小西縫製工業事件は年末休暇中の寮の火災により精神薄弱(知能検査10才程度)の従業員が焼死した事件だ。昭和53年の事件だが、障害者に対する安全配慮義務の内容について一審と二審で判断が分かれ、知的障害者を持つ労働者に対する安全配慮義務とは何かを考える上では重要な判例となっている。
火災に際して適切な誘導をなすべきであったか争点となった。
控訴審は労働者の具体的状況に応じて安全配慮する義務があるとした上で、
「精神薄弱者は正常者に比較して判断力、注意力、行動力が劣るものであるから、会社施設の火災など不測の事態が発生したような場合、それが仮令休暇中当該寮から発生したものであっても、精神薄弱者の生命、身体を危険から保護するため、その精神薄弱の程度に応じた適切な方法手段によって安全な場所に避難させ、危難を回避することができるようにする安全配慮義務があるというべきである。
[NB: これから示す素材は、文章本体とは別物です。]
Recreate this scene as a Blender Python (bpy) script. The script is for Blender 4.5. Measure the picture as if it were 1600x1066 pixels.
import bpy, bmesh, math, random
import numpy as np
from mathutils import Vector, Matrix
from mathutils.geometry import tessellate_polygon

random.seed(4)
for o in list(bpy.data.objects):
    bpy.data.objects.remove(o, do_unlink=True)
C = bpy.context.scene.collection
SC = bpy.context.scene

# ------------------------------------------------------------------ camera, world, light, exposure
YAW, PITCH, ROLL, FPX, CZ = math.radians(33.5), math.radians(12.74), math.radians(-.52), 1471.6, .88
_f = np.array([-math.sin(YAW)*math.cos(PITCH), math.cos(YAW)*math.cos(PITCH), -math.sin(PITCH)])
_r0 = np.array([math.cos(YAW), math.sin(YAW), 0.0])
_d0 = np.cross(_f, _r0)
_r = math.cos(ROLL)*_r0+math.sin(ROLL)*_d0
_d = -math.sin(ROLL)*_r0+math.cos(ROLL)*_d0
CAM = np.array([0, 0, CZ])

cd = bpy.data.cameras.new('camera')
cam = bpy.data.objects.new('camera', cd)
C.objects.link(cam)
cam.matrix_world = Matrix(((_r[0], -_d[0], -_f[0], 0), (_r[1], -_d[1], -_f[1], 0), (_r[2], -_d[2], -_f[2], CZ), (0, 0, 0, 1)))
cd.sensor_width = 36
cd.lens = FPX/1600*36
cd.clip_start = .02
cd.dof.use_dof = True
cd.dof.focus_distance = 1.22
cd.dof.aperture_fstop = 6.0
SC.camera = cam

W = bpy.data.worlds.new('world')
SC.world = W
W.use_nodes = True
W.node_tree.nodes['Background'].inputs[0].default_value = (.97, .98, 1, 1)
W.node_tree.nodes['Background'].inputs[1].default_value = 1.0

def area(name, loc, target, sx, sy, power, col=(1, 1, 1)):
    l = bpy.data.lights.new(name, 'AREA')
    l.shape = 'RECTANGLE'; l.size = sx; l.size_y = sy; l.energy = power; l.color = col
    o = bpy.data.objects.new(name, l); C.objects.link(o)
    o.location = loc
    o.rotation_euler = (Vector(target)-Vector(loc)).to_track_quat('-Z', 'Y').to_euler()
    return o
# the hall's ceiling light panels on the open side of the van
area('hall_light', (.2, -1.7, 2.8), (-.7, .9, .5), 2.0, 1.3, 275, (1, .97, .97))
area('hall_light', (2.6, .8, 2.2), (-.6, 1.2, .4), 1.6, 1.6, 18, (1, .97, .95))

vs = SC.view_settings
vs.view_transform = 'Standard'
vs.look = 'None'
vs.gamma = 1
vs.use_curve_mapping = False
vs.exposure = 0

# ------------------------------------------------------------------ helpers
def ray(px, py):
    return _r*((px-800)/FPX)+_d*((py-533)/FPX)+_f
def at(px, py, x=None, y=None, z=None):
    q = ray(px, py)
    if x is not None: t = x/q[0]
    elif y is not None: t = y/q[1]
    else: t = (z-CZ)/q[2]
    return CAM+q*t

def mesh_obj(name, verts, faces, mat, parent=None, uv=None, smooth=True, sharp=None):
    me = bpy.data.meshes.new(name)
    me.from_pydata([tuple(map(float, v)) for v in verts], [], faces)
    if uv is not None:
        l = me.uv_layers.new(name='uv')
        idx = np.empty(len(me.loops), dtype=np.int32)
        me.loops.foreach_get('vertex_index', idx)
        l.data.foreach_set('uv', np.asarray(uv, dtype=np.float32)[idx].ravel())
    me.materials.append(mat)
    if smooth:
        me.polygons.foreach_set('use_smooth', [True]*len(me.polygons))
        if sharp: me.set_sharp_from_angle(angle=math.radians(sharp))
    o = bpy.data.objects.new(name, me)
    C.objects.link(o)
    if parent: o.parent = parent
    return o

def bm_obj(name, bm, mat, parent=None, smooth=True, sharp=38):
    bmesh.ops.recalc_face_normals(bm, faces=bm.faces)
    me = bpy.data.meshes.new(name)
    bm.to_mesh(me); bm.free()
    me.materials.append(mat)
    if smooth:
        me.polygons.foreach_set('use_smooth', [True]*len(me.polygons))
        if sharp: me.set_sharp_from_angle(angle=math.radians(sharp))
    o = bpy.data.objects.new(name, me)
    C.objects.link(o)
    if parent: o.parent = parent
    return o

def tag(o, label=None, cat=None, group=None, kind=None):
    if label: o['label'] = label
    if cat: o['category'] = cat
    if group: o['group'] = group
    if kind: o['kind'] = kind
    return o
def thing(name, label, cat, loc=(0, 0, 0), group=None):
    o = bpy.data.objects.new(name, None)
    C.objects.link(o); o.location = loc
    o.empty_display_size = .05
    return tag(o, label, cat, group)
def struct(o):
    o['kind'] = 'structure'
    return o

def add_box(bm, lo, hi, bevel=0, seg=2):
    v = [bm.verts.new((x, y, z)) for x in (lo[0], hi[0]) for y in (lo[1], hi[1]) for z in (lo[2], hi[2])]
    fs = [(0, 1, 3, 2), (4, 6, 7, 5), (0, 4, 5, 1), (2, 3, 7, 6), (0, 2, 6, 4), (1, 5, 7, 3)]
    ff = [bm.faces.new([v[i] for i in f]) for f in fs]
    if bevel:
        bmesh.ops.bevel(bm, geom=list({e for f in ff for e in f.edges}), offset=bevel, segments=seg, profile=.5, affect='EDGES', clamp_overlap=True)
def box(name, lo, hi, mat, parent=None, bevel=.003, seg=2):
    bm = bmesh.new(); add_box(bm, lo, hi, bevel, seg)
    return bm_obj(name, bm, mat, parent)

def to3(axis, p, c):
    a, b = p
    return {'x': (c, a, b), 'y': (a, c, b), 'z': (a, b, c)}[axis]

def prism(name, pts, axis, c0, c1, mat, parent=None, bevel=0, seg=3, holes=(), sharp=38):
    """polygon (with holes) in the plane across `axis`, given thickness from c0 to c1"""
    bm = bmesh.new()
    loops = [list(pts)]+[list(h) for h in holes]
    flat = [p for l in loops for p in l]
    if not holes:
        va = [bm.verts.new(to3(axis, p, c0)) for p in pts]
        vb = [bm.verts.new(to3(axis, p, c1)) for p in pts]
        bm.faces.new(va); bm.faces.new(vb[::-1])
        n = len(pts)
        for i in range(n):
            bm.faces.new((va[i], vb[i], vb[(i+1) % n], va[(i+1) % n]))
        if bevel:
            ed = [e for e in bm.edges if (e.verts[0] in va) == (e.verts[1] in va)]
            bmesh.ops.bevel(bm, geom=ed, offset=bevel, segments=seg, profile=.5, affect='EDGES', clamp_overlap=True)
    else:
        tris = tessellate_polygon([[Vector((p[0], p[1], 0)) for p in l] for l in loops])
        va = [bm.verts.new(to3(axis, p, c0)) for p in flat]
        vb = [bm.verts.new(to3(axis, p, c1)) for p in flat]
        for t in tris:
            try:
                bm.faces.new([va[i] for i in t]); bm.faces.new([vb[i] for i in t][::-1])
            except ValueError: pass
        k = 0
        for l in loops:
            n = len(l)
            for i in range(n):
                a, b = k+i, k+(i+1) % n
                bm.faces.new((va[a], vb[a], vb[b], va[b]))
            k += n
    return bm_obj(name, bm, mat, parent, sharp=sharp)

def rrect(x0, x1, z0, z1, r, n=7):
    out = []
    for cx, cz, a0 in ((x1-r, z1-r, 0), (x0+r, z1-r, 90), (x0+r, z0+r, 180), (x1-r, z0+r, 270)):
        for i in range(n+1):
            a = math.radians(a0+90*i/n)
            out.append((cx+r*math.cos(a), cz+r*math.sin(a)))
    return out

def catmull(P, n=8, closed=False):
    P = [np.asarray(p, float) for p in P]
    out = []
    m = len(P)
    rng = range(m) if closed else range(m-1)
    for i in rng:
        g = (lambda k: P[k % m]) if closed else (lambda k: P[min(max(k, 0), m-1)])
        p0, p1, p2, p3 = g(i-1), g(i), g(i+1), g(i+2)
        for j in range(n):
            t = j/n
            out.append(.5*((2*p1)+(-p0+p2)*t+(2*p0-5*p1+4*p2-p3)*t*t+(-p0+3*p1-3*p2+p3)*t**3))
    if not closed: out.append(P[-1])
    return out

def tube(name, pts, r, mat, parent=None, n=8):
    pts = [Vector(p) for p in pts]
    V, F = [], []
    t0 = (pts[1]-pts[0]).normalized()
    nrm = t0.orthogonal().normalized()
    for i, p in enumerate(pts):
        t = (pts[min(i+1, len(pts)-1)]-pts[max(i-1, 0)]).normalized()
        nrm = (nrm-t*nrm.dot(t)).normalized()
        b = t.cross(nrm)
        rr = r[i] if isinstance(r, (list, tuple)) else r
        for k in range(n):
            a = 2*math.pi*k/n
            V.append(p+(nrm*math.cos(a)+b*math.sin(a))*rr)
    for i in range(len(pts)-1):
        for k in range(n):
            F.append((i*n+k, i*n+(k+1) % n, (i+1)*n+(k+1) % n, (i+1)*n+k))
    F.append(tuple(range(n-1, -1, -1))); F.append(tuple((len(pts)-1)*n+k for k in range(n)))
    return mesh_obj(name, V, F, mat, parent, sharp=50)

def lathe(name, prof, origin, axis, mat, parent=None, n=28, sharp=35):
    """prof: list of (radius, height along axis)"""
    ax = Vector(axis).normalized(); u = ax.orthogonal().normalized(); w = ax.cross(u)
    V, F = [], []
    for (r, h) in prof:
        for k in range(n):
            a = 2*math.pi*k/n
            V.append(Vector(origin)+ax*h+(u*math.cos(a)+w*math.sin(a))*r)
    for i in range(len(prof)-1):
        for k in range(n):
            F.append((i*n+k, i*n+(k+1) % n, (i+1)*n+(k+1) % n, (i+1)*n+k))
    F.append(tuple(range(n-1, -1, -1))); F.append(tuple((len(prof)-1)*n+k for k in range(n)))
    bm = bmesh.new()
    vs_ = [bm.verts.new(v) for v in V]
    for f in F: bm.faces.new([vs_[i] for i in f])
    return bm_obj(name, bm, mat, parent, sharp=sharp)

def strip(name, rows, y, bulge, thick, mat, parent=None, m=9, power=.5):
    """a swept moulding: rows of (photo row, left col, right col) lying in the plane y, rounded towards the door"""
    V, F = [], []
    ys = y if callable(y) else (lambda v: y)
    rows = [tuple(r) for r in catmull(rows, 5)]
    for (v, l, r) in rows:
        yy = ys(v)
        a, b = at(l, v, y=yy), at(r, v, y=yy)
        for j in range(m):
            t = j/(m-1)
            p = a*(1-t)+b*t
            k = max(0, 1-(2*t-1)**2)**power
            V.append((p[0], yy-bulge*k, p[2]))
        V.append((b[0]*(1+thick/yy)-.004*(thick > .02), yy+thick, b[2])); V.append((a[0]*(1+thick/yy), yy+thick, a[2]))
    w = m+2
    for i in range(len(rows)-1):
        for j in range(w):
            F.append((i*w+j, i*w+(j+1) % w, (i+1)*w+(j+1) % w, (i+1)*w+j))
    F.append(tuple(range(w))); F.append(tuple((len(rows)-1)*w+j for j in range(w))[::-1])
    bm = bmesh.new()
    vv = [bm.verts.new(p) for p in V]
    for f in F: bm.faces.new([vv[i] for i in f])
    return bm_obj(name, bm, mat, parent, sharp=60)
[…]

」
この点は一審も同じで、一審は被害者の知的状況からすれば、「火災の現場である工場内から出口を指さし外に出ることを指示」するだけで「安全な場所に誘導すること」をせず、その後も無事退去したか安全確認していない点をとらえて会社の責任を認めた(京都地裁S58.1.31労判419号32頁)。
結局、配慮と言っても障害の具体的内容をどこまで把握し、点検するかということにつきてしまう。顧問弁護士と相談する場合、こうした判例をいくつか紹介してもらい、配慮の程度がどこまで要求されているか自社に当てはめるよりほかはない。